**SHORT EXERCISE**
From the listing below, copy only the lines running from the line that contains "Reconstruct this image" to the line that contains "cam.dof.use_dof = True;", both included.

**DATASET ENTRIES**
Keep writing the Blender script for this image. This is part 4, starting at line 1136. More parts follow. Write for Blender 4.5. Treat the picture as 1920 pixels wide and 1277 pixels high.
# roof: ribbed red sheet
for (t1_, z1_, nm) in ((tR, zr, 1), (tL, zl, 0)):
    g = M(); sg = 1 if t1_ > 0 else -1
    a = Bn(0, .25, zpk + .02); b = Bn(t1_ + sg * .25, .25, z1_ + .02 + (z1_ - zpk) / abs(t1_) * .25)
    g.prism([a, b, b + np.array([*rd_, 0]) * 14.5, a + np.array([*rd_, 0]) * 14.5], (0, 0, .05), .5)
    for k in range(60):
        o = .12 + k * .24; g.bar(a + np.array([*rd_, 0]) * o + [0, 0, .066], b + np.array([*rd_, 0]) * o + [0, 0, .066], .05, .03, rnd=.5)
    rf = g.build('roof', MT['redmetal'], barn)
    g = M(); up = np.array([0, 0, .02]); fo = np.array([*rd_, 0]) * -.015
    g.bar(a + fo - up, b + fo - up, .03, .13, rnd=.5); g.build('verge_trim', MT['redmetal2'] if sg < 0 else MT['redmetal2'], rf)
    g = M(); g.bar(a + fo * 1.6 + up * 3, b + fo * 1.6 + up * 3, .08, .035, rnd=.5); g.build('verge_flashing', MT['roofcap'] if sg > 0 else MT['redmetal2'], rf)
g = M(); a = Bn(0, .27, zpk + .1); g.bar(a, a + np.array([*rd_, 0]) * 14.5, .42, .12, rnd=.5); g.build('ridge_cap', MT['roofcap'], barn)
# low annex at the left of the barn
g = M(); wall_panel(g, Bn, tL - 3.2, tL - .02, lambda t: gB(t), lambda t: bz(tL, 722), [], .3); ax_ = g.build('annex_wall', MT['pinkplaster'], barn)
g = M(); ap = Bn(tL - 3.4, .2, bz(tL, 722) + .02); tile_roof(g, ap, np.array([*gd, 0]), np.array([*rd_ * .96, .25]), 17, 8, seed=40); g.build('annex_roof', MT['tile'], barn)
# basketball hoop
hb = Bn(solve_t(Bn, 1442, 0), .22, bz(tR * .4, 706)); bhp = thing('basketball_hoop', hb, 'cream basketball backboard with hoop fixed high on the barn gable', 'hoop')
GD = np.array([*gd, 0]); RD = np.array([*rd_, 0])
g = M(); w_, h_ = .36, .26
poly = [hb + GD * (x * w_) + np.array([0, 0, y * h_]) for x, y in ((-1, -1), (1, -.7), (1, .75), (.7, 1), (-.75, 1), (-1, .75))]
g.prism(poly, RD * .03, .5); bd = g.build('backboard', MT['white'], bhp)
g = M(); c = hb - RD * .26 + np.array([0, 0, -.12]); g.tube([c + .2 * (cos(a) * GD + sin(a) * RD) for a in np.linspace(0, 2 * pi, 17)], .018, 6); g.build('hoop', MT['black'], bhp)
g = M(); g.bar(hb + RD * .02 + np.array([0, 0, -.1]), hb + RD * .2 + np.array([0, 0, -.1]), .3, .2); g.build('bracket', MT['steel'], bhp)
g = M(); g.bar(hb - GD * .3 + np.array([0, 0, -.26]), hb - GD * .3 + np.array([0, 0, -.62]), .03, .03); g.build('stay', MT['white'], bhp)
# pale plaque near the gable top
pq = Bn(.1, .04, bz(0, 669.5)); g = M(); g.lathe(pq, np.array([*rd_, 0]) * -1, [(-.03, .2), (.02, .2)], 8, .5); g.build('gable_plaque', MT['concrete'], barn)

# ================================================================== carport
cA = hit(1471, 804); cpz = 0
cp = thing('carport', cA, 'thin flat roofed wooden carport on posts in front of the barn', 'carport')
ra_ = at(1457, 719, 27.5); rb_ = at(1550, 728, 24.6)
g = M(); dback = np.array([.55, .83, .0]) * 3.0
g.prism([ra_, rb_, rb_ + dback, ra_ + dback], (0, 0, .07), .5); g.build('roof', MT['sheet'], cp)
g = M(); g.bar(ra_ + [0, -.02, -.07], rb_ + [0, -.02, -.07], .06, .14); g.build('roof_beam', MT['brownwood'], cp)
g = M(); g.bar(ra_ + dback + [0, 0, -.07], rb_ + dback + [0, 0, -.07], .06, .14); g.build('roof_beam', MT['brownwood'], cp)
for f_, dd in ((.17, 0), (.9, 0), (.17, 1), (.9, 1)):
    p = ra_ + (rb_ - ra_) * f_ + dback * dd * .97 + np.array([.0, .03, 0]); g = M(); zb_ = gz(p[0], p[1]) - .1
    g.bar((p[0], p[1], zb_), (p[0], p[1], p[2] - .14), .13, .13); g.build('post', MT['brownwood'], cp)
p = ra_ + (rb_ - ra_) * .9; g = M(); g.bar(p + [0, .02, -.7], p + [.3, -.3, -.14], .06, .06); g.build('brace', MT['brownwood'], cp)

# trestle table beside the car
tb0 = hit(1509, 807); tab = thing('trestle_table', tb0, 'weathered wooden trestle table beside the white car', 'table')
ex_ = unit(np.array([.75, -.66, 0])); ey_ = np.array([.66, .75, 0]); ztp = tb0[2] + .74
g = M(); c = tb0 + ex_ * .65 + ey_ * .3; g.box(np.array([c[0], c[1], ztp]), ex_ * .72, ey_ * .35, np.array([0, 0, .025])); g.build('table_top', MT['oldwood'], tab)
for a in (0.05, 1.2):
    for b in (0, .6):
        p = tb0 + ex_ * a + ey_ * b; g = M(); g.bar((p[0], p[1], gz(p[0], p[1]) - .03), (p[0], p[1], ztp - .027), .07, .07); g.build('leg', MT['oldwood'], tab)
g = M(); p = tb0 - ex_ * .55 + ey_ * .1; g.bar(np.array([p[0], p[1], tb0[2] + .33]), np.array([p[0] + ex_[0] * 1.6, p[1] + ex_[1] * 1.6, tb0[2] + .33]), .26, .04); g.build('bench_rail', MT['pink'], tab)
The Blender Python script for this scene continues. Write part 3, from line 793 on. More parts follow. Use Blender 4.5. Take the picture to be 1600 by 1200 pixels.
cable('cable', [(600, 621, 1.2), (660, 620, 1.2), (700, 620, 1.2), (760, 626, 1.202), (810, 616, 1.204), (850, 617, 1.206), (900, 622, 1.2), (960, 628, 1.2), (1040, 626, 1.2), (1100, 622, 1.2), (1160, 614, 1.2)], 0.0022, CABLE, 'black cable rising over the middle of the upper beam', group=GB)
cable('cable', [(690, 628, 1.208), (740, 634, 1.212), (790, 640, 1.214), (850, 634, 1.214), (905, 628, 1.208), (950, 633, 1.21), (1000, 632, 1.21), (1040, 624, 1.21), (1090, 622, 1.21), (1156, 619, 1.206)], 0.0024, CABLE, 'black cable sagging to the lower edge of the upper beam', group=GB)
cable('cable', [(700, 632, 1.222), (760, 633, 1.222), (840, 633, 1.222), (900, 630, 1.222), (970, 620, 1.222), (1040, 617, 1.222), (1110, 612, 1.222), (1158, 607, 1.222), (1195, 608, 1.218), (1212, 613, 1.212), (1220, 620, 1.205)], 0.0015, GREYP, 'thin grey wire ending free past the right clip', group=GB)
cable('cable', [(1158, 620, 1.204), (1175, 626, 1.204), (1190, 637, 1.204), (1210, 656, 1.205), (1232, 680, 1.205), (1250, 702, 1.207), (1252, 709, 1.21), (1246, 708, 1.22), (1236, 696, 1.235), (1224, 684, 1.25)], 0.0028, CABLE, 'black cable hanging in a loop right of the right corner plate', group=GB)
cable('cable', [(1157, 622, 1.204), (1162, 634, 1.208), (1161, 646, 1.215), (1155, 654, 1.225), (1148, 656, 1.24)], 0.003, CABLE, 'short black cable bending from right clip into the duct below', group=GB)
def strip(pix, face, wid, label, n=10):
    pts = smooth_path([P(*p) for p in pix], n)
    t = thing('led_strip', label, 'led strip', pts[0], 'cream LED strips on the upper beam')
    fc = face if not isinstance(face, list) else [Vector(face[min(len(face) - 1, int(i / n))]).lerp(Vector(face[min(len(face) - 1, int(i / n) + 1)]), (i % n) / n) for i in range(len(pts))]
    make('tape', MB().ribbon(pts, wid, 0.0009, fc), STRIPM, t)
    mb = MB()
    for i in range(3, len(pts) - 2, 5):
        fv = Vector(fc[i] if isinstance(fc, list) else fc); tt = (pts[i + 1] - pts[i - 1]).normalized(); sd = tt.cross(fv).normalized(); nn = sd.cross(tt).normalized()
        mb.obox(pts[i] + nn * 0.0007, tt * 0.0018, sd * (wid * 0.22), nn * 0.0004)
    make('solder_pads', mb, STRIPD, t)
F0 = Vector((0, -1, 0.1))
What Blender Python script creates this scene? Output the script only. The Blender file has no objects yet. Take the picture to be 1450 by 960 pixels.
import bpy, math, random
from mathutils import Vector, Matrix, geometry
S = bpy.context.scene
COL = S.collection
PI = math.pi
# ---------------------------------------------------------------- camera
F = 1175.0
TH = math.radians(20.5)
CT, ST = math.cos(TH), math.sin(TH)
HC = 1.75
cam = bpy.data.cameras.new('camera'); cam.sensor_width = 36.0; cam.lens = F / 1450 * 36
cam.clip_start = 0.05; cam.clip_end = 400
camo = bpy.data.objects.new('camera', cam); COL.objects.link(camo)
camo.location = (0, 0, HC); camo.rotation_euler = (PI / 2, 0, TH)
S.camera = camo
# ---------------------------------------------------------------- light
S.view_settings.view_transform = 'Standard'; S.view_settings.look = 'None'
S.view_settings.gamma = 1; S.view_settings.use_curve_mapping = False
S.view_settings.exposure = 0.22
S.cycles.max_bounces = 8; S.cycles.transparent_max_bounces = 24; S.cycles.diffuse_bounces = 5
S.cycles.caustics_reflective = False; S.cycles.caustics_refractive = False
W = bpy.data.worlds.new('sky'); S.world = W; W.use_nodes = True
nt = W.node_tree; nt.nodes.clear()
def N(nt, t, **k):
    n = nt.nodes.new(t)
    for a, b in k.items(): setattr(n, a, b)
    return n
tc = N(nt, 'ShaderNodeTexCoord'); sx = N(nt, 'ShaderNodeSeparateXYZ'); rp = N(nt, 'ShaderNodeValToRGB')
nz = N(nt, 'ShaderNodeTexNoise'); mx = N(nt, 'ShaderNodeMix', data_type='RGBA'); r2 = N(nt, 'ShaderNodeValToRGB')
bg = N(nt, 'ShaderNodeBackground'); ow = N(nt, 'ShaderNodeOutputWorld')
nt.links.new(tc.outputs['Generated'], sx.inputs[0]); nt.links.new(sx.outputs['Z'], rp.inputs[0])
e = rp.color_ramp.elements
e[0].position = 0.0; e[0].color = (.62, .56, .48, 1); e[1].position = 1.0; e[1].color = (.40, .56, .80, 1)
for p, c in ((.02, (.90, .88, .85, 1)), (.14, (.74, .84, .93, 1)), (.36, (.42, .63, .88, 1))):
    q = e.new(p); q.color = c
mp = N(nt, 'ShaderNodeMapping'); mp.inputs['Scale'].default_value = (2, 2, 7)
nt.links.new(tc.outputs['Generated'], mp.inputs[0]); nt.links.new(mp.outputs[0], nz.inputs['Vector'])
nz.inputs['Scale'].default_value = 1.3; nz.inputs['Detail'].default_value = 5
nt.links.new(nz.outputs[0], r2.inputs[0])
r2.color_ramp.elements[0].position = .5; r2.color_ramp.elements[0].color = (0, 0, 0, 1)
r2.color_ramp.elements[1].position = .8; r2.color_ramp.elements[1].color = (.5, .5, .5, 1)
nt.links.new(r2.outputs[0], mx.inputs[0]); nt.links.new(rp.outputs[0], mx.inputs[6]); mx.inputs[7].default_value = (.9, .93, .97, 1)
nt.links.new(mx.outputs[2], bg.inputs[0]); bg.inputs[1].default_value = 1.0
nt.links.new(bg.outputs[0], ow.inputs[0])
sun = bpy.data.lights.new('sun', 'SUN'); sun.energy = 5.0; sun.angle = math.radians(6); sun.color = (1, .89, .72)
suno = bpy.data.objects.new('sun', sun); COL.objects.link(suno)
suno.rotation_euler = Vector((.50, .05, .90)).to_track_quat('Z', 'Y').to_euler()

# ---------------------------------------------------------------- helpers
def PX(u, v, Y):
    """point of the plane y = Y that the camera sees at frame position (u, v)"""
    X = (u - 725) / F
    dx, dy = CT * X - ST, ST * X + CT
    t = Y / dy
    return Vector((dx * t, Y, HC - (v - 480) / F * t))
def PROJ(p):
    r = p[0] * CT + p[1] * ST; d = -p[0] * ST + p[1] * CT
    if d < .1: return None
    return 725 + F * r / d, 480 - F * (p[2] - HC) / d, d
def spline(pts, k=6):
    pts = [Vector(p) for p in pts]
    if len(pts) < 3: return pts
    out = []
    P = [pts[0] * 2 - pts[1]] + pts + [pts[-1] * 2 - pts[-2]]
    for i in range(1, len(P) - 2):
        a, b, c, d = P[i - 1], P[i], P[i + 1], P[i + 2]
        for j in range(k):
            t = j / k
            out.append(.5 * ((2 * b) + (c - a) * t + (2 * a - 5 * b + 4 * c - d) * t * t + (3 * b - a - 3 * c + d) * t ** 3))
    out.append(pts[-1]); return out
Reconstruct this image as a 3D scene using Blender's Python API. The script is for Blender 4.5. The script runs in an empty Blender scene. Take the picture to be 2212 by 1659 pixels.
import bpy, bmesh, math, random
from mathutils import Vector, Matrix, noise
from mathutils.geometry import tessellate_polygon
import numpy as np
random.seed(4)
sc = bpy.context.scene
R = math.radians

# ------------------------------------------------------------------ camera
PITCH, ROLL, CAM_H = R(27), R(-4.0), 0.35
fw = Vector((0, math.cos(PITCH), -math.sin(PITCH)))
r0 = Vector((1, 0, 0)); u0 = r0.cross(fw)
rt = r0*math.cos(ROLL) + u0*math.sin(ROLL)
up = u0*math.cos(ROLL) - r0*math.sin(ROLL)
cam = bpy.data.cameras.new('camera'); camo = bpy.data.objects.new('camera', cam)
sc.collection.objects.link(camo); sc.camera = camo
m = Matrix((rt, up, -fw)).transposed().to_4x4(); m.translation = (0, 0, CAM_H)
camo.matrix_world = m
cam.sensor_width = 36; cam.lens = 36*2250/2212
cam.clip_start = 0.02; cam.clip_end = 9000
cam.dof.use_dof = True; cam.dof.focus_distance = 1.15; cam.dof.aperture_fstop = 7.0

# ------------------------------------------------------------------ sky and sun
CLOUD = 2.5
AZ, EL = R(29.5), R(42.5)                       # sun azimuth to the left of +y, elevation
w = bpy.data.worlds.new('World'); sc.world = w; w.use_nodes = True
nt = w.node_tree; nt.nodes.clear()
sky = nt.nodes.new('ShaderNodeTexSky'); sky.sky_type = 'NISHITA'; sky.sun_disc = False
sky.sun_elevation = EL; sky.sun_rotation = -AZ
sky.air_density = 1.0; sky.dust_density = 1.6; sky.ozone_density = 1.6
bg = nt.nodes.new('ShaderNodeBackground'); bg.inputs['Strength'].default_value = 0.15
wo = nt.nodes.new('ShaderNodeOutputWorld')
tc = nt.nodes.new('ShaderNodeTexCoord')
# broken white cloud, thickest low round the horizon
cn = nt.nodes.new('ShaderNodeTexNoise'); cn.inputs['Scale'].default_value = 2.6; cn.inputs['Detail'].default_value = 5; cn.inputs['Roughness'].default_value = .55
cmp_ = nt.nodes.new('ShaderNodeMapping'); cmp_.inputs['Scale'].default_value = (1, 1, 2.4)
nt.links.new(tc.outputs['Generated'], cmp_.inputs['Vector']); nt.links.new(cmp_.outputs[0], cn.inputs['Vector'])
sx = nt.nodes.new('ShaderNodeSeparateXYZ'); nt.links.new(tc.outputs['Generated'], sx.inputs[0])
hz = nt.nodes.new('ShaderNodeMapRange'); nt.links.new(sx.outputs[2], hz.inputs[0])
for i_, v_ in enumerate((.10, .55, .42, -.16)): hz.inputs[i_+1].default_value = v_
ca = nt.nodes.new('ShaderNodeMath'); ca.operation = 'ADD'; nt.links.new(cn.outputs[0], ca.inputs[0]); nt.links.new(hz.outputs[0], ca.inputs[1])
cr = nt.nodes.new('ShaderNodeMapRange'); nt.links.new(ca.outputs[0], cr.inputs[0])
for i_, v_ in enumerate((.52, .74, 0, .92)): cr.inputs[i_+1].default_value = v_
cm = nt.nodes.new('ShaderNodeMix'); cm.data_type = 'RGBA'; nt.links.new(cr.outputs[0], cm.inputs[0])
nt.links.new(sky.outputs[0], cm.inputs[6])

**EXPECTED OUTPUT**
Reconstruct this image as a 3D scene using Blender's Python API. The script is for Blender 4.5. The script runs in an empty Blender scene. Take the picture to be 2212 by 1659 pixels.
import bpy, bmesh, math, random
from mathutils import Vector, Matrix, noise
from mathutils.geometry import tessellate_polygon
import numpy as np
random.seed(4)
sc = bpy.context.scene
R = math.radians

# ------------------------------------------------------------------ camera
PITCH, ROLL, CAM_H = R(27), R(-4.0), 0.35
fw = Vector((0, math.cos(PITCH), -math.sin(PITCH)))
r0 = Vector((1, 0, 0)); u0 = r0.cross(fw)
rt = r0*math.cos(ROLL) + u0*math.sin(ROLL)
up = u0*math.cos(ROLL) - r0*math.sin(ROLL)
cam = bpy.data.cameras.new('camera'); camo = bpy.data.objects.new('camera', cam)
sc.collection.objects.link(camo); sc.camera = camo
m = Matrix((rt, up, -fw)).transposed().to_4x4(); m.translation = (0, 0, CAM_H)
camo.matrix_world = m
cam.sensor_width = 36; cam.lens = 36*2250/2212
cam.clip_start = 0.02; cam.clip_end = 9000
cam.dof.use_dof = True; cam.dof.focus_distance = 1.15; cam.dof.aperture_fstop = 7.0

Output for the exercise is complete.